Work through the data below and give the number of lines holding "render", nothing more.

— begin —

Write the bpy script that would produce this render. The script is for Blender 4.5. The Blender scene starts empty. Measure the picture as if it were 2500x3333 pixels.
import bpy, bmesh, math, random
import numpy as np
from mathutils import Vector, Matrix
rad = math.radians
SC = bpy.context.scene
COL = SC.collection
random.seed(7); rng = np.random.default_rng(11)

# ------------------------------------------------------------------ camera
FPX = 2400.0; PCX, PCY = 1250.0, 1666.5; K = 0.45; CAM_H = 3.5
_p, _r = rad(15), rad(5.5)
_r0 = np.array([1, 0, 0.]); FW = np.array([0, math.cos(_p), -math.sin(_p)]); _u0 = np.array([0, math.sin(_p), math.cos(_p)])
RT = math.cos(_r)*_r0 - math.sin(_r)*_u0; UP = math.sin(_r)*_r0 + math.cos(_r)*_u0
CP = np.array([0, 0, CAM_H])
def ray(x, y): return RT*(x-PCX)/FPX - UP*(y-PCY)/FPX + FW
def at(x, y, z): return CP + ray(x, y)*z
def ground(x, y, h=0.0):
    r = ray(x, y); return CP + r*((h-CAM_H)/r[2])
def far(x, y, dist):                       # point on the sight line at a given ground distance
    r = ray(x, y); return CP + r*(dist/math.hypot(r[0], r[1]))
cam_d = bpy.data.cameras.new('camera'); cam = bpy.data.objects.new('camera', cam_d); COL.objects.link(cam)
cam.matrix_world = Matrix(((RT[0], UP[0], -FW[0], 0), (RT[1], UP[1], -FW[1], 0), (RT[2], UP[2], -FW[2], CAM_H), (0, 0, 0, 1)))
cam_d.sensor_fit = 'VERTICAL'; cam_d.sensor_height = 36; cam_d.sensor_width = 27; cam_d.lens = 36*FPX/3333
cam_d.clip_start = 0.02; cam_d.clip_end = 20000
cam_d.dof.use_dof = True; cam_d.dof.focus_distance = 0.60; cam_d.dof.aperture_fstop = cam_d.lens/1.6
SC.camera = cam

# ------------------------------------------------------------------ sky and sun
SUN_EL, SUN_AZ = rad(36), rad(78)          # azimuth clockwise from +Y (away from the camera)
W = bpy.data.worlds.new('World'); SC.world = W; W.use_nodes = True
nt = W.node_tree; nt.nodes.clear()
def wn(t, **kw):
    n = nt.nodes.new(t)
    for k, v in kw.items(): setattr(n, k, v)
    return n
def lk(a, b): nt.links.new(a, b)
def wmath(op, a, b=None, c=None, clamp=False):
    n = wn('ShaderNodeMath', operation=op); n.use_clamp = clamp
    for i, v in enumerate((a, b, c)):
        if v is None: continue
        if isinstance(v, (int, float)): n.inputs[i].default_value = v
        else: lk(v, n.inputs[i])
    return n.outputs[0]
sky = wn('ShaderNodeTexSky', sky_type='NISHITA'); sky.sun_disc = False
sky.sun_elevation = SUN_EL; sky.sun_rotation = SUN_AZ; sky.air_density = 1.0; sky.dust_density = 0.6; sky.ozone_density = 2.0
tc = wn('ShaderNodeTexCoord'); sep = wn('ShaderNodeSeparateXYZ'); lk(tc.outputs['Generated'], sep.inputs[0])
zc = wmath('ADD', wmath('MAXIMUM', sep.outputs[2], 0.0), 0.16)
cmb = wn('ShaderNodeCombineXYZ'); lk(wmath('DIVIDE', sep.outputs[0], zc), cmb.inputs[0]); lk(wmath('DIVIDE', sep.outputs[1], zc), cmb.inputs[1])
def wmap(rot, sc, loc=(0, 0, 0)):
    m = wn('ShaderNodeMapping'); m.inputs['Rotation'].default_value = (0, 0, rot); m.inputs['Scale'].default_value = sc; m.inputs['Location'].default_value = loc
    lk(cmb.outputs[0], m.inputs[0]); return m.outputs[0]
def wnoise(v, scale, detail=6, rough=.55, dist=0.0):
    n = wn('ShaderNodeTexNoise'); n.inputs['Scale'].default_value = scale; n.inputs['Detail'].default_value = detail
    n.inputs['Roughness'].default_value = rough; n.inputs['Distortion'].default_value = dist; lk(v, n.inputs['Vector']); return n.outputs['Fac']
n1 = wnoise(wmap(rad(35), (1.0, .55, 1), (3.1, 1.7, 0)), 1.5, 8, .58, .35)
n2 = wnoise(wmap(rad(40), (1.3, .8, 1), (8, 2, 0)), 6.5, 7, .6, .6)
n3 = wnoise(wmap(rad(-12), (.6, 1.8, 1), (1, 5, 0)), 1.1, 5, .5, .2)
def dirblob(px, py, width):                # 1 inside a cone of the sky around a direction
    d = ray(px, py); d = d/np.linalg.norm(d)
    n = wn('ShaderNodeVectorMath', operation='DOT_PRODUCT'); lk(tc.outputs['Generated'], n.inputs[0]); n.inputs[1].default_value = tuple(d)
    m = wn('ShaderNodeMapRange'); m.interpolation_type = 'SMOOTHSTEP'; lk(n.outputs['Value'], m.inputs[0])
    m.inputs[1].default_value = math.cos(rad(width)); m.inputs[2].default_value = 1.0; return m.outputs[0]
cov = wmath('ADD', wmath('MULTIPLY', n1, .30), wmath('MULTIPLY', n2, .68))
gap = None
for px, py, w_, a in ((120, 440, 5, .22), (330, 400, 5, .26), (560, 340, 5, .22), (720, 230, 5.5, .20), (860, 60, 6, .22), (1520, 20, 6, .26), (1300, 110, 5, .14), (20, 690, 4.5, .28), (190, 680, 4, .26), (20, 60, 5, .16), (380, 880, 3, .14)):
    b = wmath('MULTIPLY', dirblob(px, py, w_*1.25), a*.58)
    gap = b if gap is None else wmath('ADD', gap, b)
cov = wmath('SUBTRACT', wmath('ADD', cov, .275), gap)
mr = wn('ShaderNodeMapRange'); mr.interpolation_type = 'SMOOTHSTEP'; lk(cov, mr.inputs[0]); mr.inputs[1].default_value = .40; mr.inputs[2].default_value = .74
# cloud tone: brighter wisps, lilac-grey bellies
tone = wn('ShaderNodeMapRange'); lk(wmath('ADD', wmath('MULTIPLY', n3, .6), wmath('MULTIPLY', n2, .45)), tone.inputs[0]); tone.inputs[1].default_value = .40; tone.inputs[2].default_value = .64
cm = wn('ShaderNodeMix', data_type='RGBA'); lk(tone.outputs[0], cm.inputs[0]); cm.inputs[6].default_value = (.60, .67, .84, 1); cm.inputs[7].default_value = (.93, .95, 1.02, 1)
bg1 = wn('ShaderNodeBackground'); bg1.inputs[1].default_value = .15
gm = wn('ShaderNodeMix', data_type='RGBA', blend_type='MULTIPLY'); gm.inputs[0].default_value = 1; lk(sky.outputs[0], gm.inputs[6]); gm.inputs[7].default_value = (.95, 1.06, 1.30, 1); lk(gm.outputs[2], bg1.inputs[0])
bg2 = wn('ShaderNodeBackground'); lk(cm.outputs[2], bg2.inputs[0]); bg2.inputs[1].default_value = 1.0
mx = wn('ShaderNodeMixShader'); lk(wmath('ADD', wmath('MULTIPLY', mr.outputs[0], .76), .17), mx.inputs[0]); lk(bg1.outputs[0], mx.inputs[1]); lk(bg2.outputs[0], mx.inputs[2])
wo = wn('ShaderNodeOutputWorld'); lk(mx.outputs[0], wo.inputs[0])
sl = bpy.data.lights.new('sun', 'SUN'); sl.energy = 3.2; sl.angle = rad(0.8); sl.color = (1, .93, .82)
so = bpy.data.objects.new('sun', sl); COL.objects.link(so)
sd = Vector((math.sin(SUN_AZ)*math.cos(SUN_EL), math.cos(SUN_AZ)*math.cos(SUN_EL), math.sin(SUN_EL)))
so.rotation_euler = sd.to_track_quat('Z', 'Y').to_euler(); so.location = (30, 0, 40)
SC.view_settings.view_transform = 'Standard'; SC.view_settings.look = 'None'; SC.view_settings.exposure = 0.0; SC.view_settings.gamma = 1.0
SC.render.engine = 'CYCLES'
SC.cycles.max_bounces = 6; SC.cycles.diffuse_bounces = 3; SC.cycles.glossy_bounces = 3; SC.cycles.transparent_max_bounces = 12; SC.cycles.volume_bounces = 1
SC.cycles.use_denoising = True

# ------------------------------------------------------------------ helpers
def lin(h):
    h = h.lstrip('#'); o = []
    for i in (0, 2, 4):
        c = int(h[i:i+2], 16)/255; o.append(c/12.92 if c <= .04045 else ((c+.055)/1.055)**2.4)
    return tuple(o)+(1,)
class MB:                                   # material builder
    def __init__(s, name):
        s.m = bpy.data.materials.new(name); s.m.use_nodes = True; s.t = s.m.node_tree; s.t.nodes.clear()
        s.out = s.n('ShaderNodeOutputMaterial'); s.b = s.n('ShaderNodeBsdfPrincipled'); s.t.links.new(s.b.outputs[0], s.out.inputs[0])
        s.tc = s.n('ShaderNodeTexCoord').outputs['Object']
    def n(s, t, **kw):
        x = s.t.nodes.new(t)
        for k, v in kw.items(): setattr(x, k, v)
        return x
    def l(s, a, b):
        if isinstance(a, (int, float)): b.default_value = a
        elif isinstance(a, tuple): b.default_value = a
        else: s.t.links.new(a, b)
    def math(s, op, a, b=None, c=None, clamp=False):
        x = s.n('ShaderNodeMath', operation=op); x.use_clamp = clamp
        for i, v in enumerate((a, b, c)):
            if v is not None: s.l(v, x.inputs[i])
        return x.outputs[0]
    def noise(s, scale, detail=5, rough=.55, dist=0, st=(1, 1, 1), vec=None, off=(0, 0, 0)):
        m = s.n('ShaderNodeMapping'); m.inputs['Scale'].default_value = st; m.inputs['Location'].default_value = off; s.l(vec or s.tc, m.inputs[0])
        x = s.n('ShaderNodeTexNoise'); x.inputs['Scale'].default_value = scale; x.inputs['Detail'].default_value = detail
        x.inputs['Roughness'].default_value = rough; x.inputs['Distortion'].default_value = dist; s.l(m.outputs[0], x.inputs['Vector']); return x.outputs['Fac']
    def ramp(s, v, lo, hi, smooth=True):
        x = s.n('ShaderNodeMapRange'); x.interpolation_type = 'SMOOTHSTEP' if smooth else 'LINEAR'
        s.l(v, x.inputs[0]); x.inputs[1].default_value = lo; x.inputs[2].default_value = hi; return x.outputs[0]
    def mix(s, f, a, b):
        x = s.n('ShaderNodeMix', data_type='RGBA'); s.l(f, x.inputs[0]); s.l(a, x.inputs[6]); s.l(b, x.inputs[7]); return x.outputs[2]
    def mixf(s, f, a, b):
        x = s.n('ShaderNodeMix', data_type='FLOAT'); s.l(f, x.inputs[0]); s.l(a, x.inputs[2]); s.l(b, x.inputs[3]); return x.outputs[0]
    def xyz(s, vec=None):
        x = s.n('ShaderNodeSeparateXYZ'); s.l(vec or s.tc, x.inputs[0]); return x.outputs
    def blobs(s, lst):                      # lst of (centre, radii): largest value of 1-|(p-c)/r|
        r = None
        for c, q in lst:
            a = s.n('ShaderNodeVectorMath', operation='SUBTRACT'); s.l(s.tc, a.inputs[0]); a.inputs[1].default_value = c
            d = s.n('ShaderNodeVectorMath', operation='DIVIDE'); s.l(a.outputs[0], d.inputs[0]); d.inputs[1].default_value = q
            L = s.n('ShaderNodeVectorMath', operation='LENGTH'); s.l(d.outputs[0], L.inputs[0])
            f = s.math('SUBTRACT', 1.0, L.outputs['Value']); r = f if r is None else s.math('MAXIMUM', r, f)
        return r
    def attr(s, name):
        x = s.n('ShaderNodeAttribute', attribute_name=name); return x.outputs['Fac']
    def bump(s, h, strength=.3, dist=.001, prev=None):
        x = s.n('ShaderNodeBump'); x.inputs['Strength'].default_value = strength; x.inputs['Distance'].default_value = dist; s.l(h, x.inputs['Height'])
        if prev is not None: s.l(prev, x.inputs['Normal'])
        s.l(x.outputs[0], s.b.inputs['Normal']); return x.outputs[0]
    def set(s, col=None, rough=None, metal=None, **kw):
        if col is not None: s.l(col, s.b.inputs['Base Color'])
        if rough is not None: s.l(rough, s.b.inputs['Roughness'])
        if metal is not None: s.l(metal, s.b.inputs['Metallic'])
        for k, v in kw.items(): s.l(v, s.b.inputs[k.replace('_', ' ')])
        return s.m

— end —

- _Response to this task_: 2